Some guys spend a month developing a system, that is put into production, that it then takes somebody else six months to make correct (work that your firm has to do ~unpaid~.)
Once you get to the range of programmers who actually make a contribution, the differences aren't so clear. I mean, what is "productivity?"
If I spent two years developing an application which is well-implemented, but unwanted by the marketplace, the value of my labor is $0. On the other hand, some kid might write a 2500-line Perl script in a month that's critical to a $50G hedge fund, he might claim that his code is worth millions.
I'll agree with him that consensus-building can be a real challenge, but "requirements gathering" can't be dismissed -- projects frequently 'fail' in the requirements gathering phase, but tragically, the failure is often detected much later, after many many man-months have been wasted.
I think most developers who feel "highly productive" are in a place where requirements gathering is easy, sometimes so easy to be almost imperceptible; if you're developing, say, an implementation of "MapReduce" your programmer's view of the product matches the view that the end users, other programmers, would have.
On the other hand, if you're making a product aimed at, say, salespeople, you need to work with a marketing team that sees things the way end users do.
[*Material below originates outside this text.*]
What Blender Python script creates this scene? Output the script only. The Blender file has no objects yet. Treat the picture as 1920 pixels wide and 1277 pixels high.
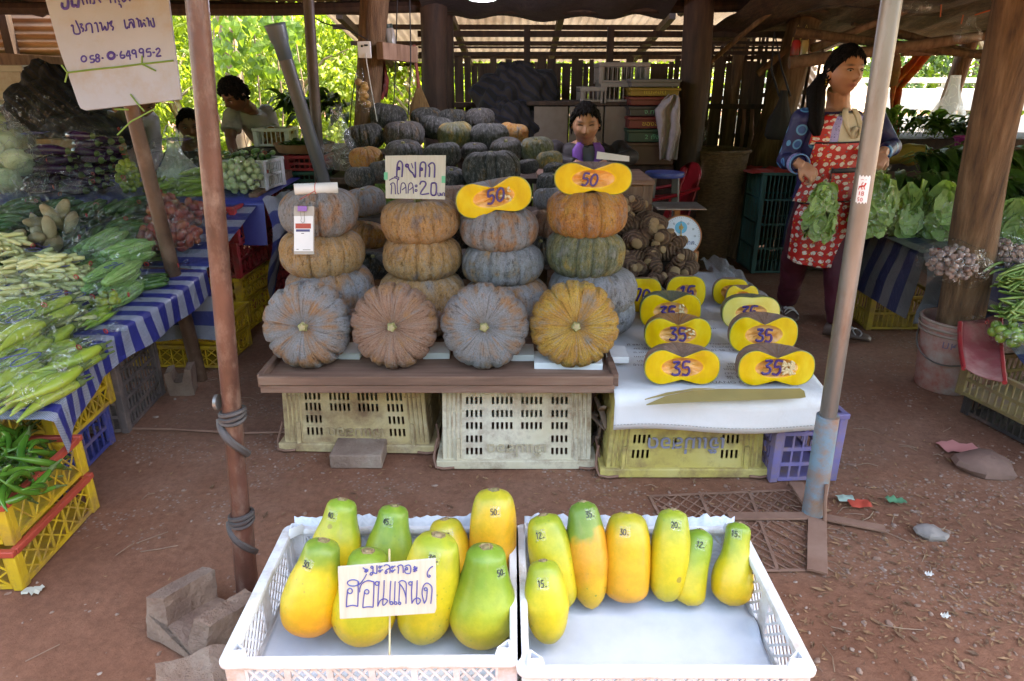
import bpy, math, random
from mathutils import Vector, Matrix, noise
R_ = math.radians
PI = math.pi
SC = bpy.context.scene
COL = SC.collection
rnd = random.Random(7)

# ---------------------------------------------------------------- camera
PITCH = R_(20.9); CAMZ = 1.4; FOC = 1280.0
cam = bpy.data.cameras.new('camera'); camo = bpy.data.objects.new('camera', cam); COL.objects.link(camo)
cam.sensor_width = 36; cam.lens = 24; cam.clip_start = 0.05; cam.clip_end = 500
camo.location = (0, 0, CAMZ); camo.rotation_euler = (PI/2 - PITCH, 0, 0)
SC.camera = camo
# ---------------------------------------------------------------- sky and sun
SUN_EL, SUN_AZ = 64, 68          # from behind the shed, to the right
w = bpy.data.worlds.new('World'); SC.world = w; w.use_nodes = True
wn = w.node_tree.nodes; bg = wn['Background']
sky = wn.new('ShaderNodeTexSky'); sky.sky_type = 'NISHITA'; sky.sun_disc = False
sky.sun_elevation = R_(SUN_EL); sky.sun_rotation = R_(SUN_AZ); sky.dust_density = 2.0
w.node_tree.links.new(sky.outputs[0], bg.inputs[0]); bg.inputs[1].default_value = 0.15
sl = bpy.data.lights.new('sun', 'SUN'); sl.energy = 3.2; sl.angle = R_(0.5); sl.color = (1, .95, .86)
so = bpy.data.objects.new('sun', sl); COL.objects.link(so)
sd = Vector((math.sin(R_(SUN_AZ))*math.cos(R_(SUN_EL)), math.cos(R_(SUN_AZ))*math.cos(R_(SUN_EL)), math.sin(R_(SUN_EL))))
so.rotation_euler = sd.to_track_quat('Z', 'Y').to_euler(); so.location = (6, 6, 12)
SC.view_settings.view_transform = 'Standard'; SC.view_settings.look = 'None'
SC.view_settings.exposure = 3.45; SC.view_settings.gamma = 1
SC.view_settings.use_white_balance = True; SC.view_settings.white_balance_temperature = 8000; SC.view_settings.white_balance_tint = 7   # camera set for open shade
SC.render.engine = 'CYCLES'
SC.cycles.use_denoising = True
SC.cycles.max_bounces = 8; SC.cycles.diffuse_bounces = 5; SC.cycles.glossy_bounces = 3
SC.cycles.transmission_bounces = 4; SC.cycles.transparent_max_bounces = 20
SC.cycles.caustics_reflective = False; SC.cycles.caustics_refractive = False
SC.cycles.sample_clamp_indirect = 6

# ---------------------------------------------------------------- measuring helpers (photo measured in 1920x1277)
_c, _s = math.cos(PITCH), math.sin(PITCH)
def ray(px, py):
    u = (px-960)/FOC; v = (py-638.5)/FOC
    return Vector((u, _c - v*_s, -_s - v*_c))
def at(px, py, Y):
    r = ray(px, py); t = Y/r.y
    return Vector((r.x*t, Y, CAMZ + r.z*t))
def gz(px, py, Z=0.0):
    r = ray(px, py); t = (Z-CAMZ)/r.z
    return Vector((r.x*t, r.y*t, Z))
def mpp(px, py, Y):                       # metres per photo pixel at that distance
    return Y/ray(px, py).y/FOC
def on(px, py, P, n):
    r = ray(px, py); o = Vector((0, 0, CAMZ)); t = (Vector(P)-o).dot(n)/r.dot(n)
    return o + r*t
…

As he points out, it's a challenge to get consensus in software projects -- especially when dealing with stakeholders who don't understand anything about how the system works: who don't have an intuitive sense of "this ticket can be resolved in 15 minutes" from "this ticket can be resolved in 2-3 years."
btw, it's buffett. buffet is all-you-can eat luncheon etc., pronounced a la francaise.
I.e., if I say, I'm really, really happy right now. A trained psychologist, or someone who looks at it objectively, might note: there is this issue with happiness that I'm going through. Similarly, all of the points in this blog post usually are introduced via the very opposite stance (esp. the latter two -- i.e., requirements are the most important thing except for maybe measurement). But you can actually learn things from people if you look very objectively at what they're talking about and less the direction of their conclusions.
In the real world, average developers tend to more successfully sell themselves into roles developing new systems using the latest programming technologies, while good developers are most useful in roles maintaining existing systems, i.e. cleaning up the crap left by the "average" developers who've moved on to another job.
So the measured order of magnitude tends to be low in practice.